**Given information:**
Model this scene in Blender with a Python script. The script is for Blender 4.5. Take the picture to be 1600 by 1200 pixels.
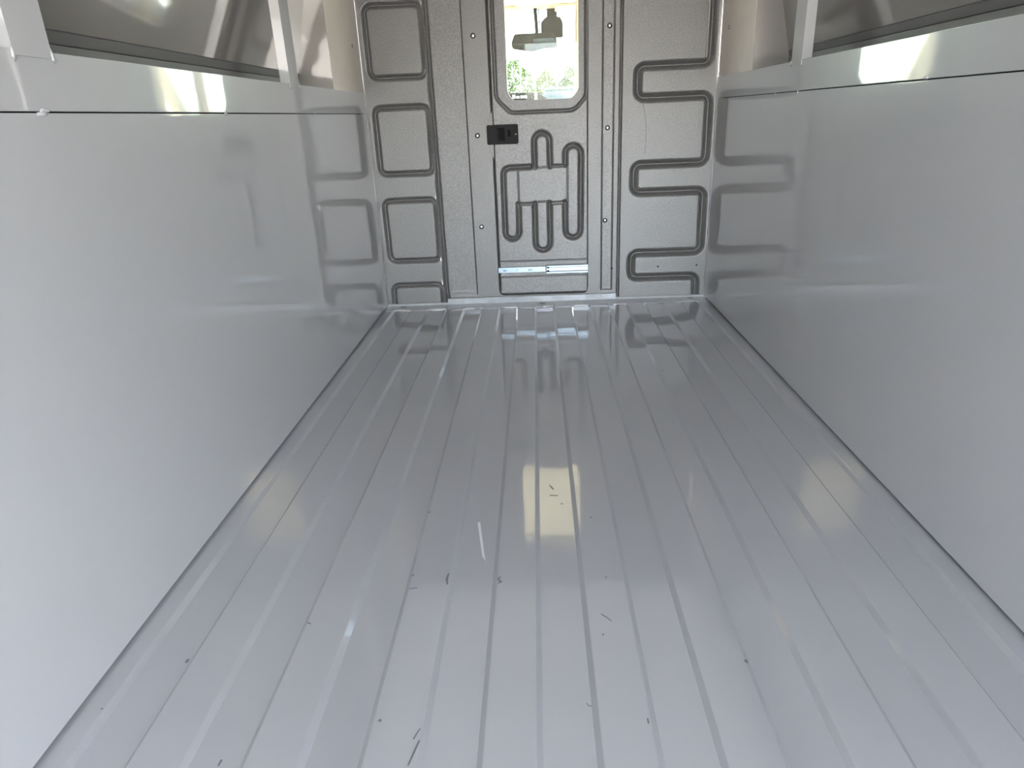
import bpy, bmesh, math, random
import numpy as np
from mathutils import Matrix, Vector

random.seed(7)
rng = np.random.default_rng(7)
SC = bpy.context.scene
for o in list(bpy.data.objects):
    bpy.data.objects.remove(o, do_unlink=True)
C = SC.collection

# ------------------------------------------------------------------ camera
# metres: X right, Y forward (the bulkhead stands at Y = 0), Z up (cargo floor at Z = 0)
CAM = (-0.02782, -3.34056, 0.87971)
YAW, PITCH, ROLL, FPX = -0.0464835, -0.3776582, -0.0440803, 1054.74
fw = Vector((math.sin(YAW)*math.cos(PITCH), math.cos(YAW)*math.cos(PITCH), math.sin(PITCH)))
r0 = Vector((math.cos(YAW), -math.sin(YAW), 0)); u0 = r0.cross(fw)
rt = r0*math.cos(ROLL)+u0*math.sin(ROLL); up = -r0*math.sin(ROLL)+u0*math.cos(ROLL)
cam = bpy.data.objects.new('camera', bpy.data.cameras.new('camera')); C.objects.link(cam)
cam.matrix_world = Matrix(((rt.x, up.x, -fw.x, CAM[0]), (rt.y, up.y, -fw.y, CAM[1]), (rt.z, up.z, -fw.z, CAM[2]), (0, 0, 0, 1)))
cam.data.sensor_width = 36; cam.data.lens = FPX/1600*36; cam.data.clip_start = 0.02; cam.data.clip_end = 500
SC.camera = cam

# ------------------------------------------------------------------ sky, sun, exposure
SUN_EL, SUN_AZ = math.radians(54), math.radians(102)       # azimuth clockwise from +Y: off to the right, a little behind
world = bpy.data.worlds.new('world'); SC.world = world; world.use_nodes = True
nt = world.node_tree; nt.nodes.clear()
sky = nt.nodes.new('ShaderNodeTexSky'); sky.sky_type = 'NISHITA'; sky.sun_disc = False
sky.sun_elevation = SUN_EL; sky.sun_rotation = SUN_AZ; sky.dust_density = 2.5; sky.air_density = 1.0; sky.ozone_density = 1.0
bg = nt.nodes.new('ShaderNodeBackground'); bg.inputs[1].default_value = 1.3
wo = nt.nodes.new('ShaderNodeOutputWorld')
hs_ = nt.nodes.new('ShaderNodeHueSaturation'); hs_.inputs['Saturation'].default_value = 0.6       # hazy, pale sky
nt.links.new(sky.outputs[0], hs_.inputs['Color']); nt.links.new(hs_.outputs[0], bg.inputs[0]); nt.links.new(bg.outputs[0], wo.inputs[0])
sl = bpy.data.lights.new('sun', 'SUN'); sl.energy = 5.0; sl.angle = math.radians(0.6); sl.color = (1, 0.93, 0.82)
sun = bpy.data.objects.new('sun', sl); C.objects.link(sun)
sd = Vector((math.sin(SUN_AZ)*math.cos(SUN_EL), math.cos(SUN_AZ)*math.cos(SUN_EL), math.sin(SUN_EL)))
sun.rotation_euler = sd.to_track_quat('Z', 'Y').to_euler(); sun.location = sd*40
vs = SC.view_settings
vs.view_transform = 'Standard'; vs.look = 'None'; vs.gamma = 1.0; vs.use_curve_mapping = False
vs.exposure = 2.2
SC.cycles.use_denoising = True
SC.cycles.caustics_reflective = False; SC.cycles.max_bounces = 16; SC.cycles.diffuse_bounces = 8; SC.cycles.glossy_bounces = 6; SC.cycles.transparent_max_bounces = 16

# ------------------------------------------------------------------ materials
def mat(name, col, rough=0.5, metal=0.0, spec=0.5, coat=0.0, bump=None, vary=None, coat_rough=0.03):
    """procedural principled material; bump = (scale, strength, distance), vary = (scale, amount)"""
    m = bpy.data.materials.new(name); m.use_nodes = True
    n = m.node_tree.nodes; l = m.node_tree.links; p = n['Principled BSDF']
    p.inputs['Base Color'].default_value = (*col, 1); p.inputs['Roughness'].default_value = rough
    p.inputs['Metallic'].default_value = metal; p.inputs['Specular IOR Level'].default_value = spec
    p.inputs['Coat Weight'].default_value = coat; p.inputs['Coat Roughness'].default_value = coat_rough; p.inputs['Coat IOR'].default_value = 2.0
    tc = n.new('ShaderNodeTexCoord')
    if vary:
        nz = n.new('ShaderNodeTexNoise'); nz.inputs['Scale'].default_value = vary[0]; nz.inputs['Detail'].default_value = 4
        l.new(tc.outputs['Object'], nz.inputs['Vector'])
        r = n.new('ShaderNodeValToRGB')
        r.color_ramp.elements[0].position = 0.3; r.color_ramp.elements[1].position = 0.7
        r.color_ramp.elements[0].color = (*[c*(1-vary[1]) for c in col], 1)
        r.color_ramp.elements[1].color = (*[min(1, c*(1+vary[1])) for c in col], 1)
        l.new(nz.outputs[0], r.inputs[0]); l.new(r.outputs[0], p.inputs['Base Color'])
    if bump:
        nb = n.new('ShaderNodeTexNoise'); nb.inputs['Scale'].default_value = bump[0]; nb.inputs['Detail'].default_value = 2
        l.new(tc.outputs['Object'], nb.inputs['Vector'])
        b = n.new('ShaderNodeBump'); b.inputs['Strength'].default_value = bump[1]; b.inputs['Distance'].default_value = bump[2]
        l.new(nb.outputs[0], b.inputs['Height']); l.new(b.outputs[0], p.inputs['Normal'])
        if coat: l.new(b.outputs[0], p.inputs['Coat Normal'])
    return m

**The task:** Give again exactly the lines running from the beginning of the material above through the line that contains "SC.camera = cam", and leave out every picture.

**Worked solution:**
Model this scene in Blender with a Python script. The script is for Blender 4.5. Take the picture to be 1600 by 1200 pixels.
import bpy, bmesh, math, random
import numpy as np
from mathutils import Matrix, Vector

random.seed(7)
rng = np.random.default_rng(7)
SC = bpy.context.scene
for o in list(bpy.data.objects):
    bpy.data.objects.remove(o, do_unlink=True)
C = SC.collection

# ------------------------------------------------------------------ camera
# metres: X right, Y forward (the bulkhead stands at Y = 0), Z up (cargo floor at Z = 0)
CAM = (-0.02782, -3.34056, 0.87971)
YAW, PITCH, ROLL, FPX = -0.0464835, -0.3776582, -0.0440803, 1054.74
fw = Vector((math.sin(YAW)*math.cos(PITCH), math.cos(YAW)*math.cos(PITCH), math.sin(PITCH)))
r0 = Vector((math.cos(YAW), -math.sin(YAW), 0)); u0 = r0.cross(fw)
rt = r0*math.cos(ROLL)+u0*math.sin(ROLL); up = -r0*math.sin(ROLL)+u0*math.cos(ROLL)
cam = bpy.data.objects.new('camera', bpy.data.cameras.new('camera')); C.objects.link(cam)
cam.matrix_world = Matrix(((rt.x, up.x, -fw.x, CAM[0]), (rt.y, up.y, -fw.y, CAM[1]), (rt.z, up.z, -fw.z, CAM[2]), (0, 0, 0, 1)))
cam.data.sensor_width = 36; cam.data.lens = FPX/1600*36; cam.data.clip_start = 0.02; cam.data.clip_end = 500
SC.camera = cam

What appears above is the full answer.